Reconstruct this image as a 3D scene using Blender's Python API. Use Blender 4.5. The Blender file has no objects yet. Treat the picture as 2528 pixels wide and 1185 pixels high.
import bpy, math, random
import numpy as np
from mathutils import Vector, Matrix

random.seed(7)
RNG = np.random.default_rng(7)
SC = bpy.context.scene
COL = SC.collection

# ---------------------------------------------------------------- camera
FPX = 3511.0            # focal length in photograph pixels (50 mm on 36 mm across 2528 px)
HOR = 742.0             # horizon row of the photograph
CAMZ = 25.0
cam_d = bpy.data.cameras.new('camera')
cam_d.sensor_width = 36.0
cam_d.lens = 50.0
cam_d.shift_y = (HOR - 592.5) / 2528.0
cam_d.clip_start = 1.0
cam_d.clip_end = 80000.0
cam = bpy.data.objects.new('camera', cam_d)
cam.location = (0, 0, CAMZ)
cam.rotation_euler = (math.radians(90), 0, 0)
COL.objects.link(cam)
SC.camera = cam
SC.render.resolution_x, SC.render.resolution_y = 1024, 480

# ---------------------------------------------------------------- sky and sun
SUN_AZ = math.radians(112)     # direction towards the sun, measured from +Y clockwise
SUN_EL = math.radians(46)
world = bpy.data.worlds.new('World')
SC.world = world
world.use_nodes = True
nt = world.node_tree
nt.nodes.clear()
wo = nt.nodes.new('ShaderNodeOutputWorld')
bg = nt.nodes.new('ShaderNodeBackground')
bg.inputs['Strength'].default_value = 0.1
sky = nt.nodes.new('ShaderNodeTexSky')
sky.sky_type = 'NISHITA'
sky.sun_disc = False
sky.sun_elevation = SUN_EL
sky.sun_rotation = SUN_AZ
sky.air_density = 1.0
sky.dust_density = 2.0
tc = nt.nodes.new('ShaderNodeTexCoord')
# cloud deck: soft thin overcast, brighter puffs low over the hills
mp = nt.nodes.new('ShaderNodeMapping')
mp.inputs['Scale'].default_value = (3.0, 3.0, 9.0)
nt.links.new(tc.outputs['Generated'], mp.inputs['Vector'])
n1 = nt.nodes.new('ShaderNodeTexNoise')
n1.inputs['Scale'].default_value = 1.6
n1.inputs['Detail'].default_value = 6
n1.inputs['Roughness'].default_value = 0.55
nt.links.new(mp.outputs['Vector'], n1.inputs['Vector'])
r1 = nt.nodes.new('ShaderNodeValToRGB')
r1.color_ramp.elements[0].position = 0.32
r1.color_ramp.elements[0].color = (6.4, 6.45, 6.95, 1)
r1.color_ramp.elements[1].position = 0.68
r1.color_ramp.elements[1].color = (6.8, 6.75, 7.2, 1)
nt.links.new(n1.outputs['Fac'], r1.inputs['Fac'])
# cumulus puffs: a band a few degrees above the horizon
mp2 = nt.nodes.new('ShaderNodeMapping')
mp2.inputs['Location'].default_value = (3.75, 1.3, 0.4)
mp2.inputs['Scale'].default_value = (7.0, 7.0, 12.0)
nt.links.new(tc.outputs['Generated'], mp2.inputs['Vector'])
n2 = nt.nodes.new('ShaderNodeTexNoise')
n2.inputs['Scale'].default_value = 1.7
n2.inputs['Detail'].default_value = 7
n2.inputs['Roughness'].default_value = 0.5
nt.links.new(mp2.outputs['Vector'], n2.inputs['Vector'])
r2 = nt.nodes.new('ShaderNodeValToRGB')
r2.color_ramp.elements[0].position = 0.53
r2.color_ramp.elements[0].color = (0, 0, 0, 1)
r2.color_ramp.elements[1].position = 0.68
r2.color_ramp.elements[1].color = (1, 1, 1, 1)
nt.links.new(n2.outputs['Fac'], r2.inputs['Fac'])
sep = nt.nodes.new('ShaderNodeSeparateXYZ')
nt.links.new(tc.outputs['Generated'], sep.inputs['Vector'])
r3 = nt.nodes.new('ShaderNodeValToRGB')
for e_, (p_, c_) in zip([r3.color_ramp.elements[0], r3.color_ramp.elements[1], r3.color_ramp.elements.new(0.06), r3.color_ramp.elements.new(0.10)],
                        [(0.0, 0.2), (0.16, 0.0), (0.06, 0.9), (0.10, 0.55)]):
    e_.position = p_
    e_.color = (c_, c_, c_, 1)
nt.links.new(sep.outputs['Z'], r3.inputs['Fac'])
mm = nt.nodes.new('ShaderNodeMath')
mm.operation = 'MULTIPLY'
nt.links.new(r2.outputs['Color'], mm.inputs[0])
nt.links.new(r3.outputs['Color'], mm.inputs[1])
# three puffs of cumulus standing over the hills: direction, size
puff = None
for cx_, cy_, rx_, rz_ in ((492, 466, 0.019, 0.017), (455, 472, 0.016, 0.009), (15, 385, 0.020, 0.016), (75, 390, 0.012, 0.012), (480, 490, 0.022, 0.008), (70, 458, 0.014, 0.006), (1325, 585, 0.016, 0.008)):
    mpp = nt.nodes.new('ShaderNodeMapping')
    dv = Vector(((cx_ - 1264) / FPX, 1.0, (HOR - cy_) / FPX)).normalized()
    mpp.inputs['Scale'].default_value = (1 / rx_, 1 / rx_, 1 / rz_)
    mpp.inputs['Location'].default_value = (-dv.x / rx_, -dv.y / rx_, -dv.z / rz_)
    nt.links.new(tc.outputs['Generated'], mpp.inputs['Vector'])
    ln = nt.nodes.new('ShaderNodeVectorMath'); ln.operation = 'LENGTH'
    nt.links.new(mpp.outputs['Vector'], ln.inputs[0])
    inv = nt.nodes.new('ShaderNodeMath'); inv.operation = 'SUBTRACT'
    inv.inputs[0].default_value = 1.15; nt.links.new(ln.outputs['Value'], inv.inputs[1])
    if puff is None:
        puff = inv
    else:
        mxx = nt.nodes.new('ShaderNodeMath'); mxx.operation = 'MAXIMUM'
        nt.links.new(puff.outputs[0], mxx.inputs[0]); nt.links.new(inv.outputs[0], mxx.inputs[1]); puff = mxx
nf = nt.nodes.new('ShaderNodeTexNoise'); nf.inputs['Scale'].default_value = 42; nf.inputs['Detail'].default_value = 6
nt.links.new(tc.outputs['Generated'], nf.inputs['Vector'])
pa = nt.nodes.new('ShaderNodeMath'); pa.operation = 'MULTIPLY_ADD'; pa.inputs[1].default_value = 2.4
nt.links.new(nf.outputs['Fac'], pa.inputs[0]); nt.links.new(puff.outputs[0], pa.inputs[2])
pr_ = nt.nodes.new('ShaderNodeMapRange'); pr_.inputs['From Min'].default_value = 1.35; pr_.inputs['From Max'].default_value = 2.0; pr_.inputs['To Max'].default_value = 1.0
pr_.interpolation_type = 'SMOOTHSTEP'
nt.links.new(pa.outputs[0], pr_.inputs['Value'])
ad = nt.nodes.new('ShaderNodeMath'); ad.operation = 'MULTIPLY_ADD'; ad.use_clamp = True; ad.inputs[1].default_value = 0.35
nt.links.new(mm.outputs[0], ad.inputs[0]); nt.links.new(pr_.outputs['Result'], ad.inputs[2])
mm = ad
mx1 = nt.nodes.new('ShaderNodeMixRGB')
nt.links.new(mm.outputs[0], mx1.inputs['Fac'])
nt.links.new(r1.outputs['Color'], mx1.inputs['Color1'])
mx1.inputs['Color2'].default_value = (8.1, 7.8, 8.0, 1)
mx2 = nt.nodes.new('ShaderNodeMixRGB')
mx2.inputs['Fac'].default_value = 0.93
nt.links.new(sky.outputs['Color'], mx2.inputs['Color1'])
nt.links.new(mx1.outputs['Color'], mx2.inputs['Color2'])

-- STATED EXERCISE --
Pick out and copy the lines of the material that include the word "objects".

-- RESULT --
Reconstruct this image as a 3D scene using Blender's Python API. Use Blender 4.5. The Blender file has no objects yet. Treat the picture as 2528 pixels wide and 1185 pixels high.
cam = bpy.data.objects.new('camera', cam_d)
COL.objects.link(cam)